*Task to carry out*: Retype only what runs from the first line of the listing to the line holding "TRACK_Z, TRACK_Y, TRACK_X = 3.60, 5.45, 9.31", both included. Do not retype the pictures.

*Data section*:
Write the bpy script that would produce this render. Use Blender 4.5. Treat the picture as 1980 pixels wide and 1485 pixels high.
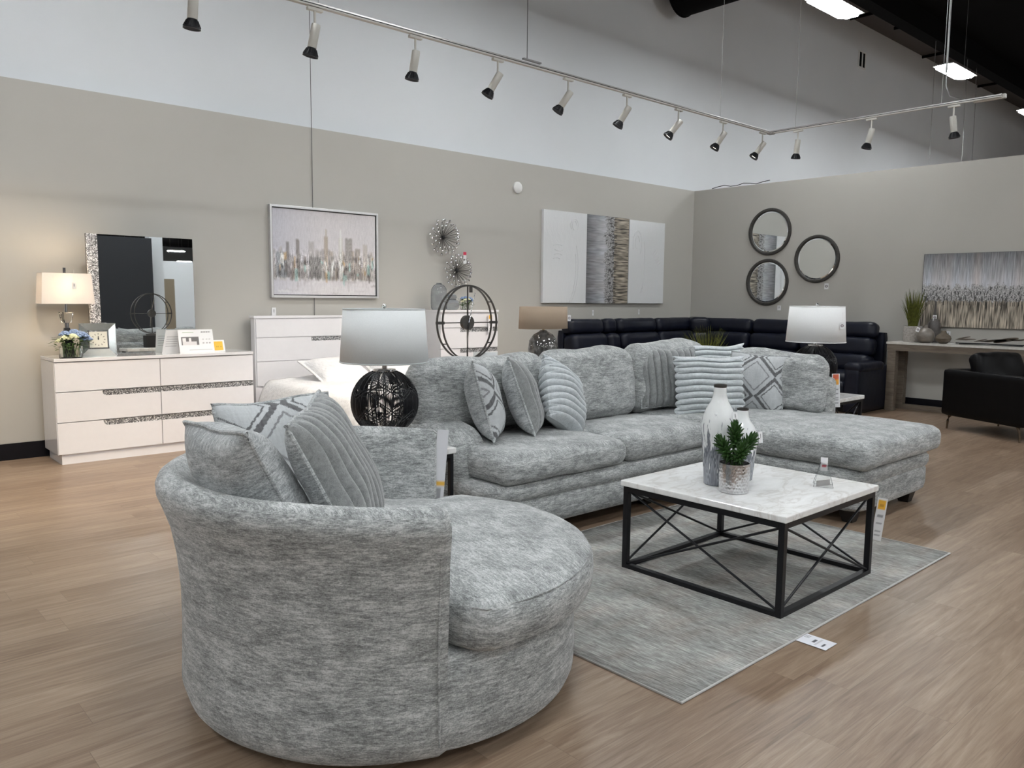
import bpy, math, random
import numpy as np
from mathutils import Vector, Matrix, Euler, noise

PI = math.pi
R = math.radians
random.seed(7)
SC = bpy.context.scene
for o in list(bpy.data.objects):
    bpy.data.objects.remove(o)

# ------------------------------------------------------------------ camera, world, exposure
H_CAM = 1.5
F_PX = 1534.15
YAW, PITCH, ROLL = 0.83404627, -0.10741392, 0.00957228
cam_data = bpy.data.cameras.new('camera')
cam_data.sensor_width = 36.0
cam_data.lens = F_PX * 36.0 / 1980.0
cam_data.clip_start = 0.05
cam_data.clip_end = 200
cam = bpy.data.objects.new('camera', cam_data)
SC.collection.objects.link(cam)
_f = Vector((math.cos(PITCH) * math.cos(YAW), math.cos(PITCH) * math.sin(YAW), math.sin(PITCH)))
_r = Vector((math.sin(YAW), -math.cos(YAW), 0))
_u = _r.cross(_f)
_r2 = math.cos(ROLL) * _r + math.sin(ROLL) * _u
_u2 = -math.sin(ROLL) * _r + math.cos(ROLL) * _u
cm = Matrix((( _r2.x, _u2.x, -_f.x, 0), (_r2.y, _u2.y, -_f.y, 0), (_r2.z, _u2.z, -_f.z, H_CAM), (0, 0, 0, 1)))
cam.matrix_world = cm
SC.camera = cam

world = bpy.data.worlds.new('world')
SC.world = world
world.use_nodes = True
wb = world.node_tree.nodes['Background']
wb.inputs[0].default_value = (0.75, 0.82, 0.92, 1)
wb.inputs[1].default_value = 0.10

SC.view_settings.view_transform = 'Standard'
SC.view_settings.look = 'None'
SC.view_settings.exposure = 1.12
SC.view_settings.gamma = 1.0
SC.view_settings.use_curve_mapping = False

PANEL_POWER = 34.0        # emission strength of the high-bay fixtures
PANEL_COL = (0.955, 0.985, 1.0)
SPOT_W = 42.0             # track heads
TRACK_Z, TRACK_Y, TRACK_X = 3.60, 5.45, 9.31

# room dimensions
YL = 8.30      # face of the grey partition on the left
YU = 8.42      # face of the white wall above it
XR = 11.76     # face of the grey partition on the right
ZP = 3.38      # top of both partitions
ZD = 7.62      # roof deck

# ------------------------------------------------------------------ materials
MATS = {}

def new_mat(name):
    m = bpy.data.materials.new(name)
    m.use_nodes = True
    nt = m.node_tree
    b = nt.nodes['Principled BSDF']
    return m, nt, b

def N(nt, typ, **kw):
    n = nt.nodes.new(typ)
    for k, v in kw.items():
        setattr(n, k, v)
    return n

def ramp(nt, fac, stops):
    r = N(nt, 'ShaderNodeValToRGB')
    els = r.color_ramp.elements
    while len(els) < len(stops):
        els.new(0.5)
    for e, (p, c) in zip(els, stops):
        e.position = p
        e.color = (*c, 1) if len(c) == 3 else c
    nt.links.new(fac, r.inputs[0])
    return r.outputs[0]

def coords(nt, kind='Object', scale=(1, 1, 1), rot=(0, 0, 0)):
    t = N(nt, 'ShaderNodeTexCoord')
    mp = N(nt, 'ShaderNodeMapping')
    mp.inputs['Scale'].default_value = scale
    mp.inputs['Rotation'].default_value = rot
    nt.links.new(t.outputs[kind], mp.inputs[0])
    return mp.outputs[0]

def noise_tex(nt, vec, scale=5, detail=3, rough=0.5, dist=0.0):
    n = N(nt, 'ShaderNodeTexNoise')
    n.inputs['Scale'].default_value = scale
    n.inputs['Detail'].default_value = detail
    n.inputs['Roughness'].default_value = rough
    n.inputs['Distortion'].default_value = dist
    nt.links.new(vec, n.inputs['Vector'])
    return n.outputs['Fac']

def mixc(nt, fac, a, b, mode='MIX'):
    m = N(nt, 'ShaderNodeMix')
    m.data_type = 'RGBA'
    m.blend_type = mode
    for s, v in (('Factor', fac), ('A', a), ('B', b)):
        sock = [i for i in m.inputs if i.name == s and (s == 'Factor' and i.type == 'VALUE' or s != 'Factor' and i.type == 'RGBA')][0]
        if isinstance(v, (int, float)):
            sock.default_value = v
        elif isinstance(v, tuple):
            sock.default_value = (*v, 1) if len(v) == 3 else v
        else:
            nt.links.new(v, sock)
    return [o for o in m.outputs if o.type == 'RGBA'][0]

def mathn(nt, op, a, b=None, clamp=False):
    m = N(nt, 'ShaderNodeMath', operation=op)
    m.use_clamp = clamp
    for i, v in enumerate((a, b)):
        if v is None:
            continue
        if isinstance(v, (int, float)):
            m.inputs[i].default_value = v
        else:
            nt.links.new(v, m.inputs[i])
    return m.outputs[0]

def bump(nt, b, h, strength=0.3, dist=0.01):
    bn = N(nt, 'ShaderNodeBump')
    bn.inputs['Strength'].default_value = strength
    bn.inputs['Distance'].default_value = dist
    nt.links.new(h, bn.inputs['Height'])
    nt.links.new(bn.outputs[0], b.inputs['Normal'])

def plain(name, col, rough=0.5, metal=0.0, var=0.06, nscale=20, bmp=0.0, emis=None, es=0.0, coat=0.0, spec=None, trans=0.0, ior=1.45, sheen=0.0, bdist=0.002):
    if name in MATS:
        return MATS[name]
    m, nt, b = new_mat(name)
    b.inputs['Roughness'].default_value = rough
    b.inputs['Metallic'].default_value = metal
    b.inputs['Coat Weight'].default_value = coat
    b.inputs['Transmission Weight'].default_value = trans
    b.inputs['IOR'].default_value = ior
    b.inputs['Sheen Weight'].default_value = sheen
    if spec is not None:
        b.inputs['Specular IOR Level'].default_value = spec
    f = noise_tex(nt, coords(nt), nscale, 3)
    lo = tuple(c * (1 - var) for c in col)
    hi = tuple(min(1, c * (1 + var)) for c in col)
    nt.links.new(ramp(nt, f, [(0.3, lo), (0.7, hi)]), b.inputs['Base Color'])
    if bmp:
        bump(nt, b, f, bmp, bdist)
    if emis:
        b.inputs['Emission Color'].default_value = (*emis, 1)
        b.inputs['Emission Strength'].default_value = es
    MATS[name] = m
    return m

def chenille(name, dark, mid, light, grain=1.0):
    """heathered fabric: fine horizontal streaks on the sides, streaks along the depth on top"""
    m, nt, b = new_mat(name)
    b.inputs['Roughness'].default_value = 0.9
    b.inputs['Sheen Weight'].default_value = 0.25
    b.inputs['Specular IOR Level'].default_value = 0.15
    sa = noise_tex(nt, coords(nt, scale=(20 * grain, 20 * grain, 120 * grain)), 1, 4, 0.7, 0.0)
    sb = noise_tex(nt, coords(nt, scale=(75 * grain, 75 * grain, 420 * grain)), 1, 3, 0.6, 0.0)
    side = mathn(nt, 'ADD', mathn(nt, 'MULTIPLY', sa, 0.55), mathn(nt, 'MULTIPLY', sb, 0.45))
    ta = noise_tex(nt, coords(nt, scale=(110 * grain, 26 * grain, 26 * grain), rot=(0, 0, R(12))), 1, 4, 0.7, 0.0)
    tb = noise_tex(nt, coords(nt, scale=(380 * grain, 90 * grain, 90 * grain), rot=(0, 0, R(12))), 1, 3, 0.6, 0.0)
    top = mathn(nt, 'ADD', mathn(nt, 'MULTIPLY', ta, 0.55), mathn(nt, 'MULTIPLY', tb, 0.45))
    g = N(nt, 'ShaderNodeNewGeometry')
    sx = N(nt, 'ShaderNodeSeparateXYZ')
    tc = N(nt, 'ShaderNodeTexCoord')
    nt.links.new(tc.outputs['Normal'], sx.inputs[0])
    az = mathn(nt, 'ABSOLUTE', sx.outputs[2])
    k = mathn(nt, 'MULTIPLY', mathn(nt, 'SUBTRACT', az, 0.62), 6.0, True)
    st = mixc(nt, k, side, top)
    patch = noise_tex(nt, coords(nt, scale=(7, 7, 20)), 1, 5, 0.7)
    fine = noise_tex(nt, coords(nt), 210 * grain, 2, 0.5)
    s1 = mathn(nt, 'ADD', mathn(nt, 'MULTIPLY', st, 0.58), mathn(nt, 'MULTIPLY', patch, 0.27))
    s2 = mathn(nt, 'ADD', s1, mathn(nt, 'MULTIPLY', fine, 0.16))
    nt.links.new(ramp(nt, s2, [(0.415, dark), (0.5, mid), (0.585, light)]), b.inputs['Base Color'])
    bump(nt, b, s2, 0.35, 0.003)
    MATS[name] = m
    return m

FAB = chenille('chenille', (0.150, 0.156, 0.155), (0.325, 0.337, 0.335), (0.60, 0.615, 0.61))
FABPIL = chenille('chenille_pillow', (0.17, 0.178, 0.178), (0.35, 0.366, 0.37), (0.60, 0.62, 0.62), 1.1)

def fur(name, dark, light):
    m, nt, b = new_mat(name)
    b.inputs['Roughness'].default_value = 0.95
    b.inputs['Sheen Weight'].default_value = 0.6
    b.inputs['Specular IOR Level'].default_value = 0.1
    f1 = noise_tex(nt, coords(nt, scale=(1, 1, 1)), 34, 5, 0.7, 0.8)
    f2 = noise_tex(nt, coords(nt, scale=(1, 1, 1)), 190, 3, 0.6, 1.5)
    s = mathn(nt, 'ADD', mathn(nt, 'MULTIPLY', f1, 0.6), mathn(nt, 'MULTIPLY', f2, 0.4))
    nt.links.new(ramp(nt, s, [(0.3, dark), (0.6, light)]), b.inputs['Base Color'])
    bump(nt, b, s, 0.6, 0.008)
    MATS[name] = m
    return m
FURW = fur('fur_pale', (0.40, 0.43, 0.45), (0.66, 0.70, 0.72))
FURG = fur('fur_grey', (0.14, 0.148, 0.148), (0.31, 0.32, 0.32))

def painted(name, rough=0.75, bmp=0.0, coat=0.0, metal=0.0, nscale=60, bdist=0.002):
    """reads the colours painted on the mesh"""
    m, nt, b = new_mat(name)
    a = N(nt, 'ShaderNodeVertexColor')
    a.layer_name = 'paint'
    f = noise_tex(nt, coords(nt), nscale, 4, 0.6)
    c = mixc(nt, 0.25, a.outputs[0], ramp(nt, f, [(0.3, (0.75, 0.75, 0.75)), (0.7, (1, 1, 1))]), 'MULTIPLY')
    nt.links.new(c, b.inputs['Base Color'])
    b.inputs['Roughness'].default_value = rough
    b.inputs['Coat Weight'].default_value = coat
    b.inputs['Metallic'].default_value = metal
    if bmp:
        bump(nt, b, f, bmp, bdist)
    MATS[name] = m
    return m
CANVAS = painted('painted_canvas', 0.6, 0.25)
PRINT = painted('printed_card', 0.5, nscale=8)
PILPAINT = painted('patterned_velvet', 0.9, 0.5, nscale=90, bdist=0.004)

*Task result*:
Write the bpy script that would produce this render. Use Blender 4.5. Treat the picture as 1980 pixels wide and 1485 pixels high.
import bpy, math, random
import numpy as np
from mathutils import Vector, Matrix, Euler, noise

PI = math.pi
R = math.radians
random.seed(7)
SC = bpy.context.scene
for o in list(bpy.data.objects):
    bpy.data.objects.remove(o)

# ------------------------------------------------------------------ camera, world, exposure
H_CAM = 1.5
F_PX = 1534.15
YAW, PITCH, ROLL = 0.83404627, -0.10741392, 0.00957228
cam_data = bpy.data.cameras.new('camera')
cam_data.sensor_width = 36.0
cam_data.lens = F_PX * 36.0 / 1980.0
cam_data.clip_start = 0.05
cam_data.clip_end = 200
cam = bpy.data.objects.new('camera', cam_data)
SC.collection.objects.link(cam)
_f = Vector((math.cos(PITCH) * math.cos(YAW), math.cos(PITCH) * math.sin(YAW), math.sin(PITCH)))
_r = Vector((math.sin(YAW), -math.cos(YAW), 0))
_u = _r.cross(_f)
_r2 = math.cos(ROLL) * _r + math.sin(ROLL) * _u
_u2 = -math.sin(ROLL) * _r + math.cos(ROLL) * _u
cm = Matrix((( _r2.x, _u2.x, -_f.x, 0), (_r2.y, _u2.y, -_f.y, 0), (_r2.z, _u2.z, -_f.z, H_CAM), (0, 0, 0, 1)))
cam.matrix_world = cm
SC.camera = cam

world = bpy.data.worlds.new('world')
SC.world = world
world.use_nodes = True
wb = world.node_tree.nodes['Background']
wb.inputs[0].default_value = (0.75, 0.82, 0.92, 1)
wb.inputs[1].default_value = 0.10

SC.view_settings.view_transform = 'Standard'
SC.view_settings.look = 'None'
SC.view_settings.exposure = 1.12
SC.view_settings.gamma = 1.0
SC.view_settings.use_curve_mapping = False

PANEL_POWER = 34.0        # emission strength of the high-bay fixtures
PANEL_COL = (0.955, 0.985, 1.0)
SPOT_W = 42.0             # track heads
TRACK_Z, TRACK_Y, TRACK_X = 3.60, 5.45, 9.31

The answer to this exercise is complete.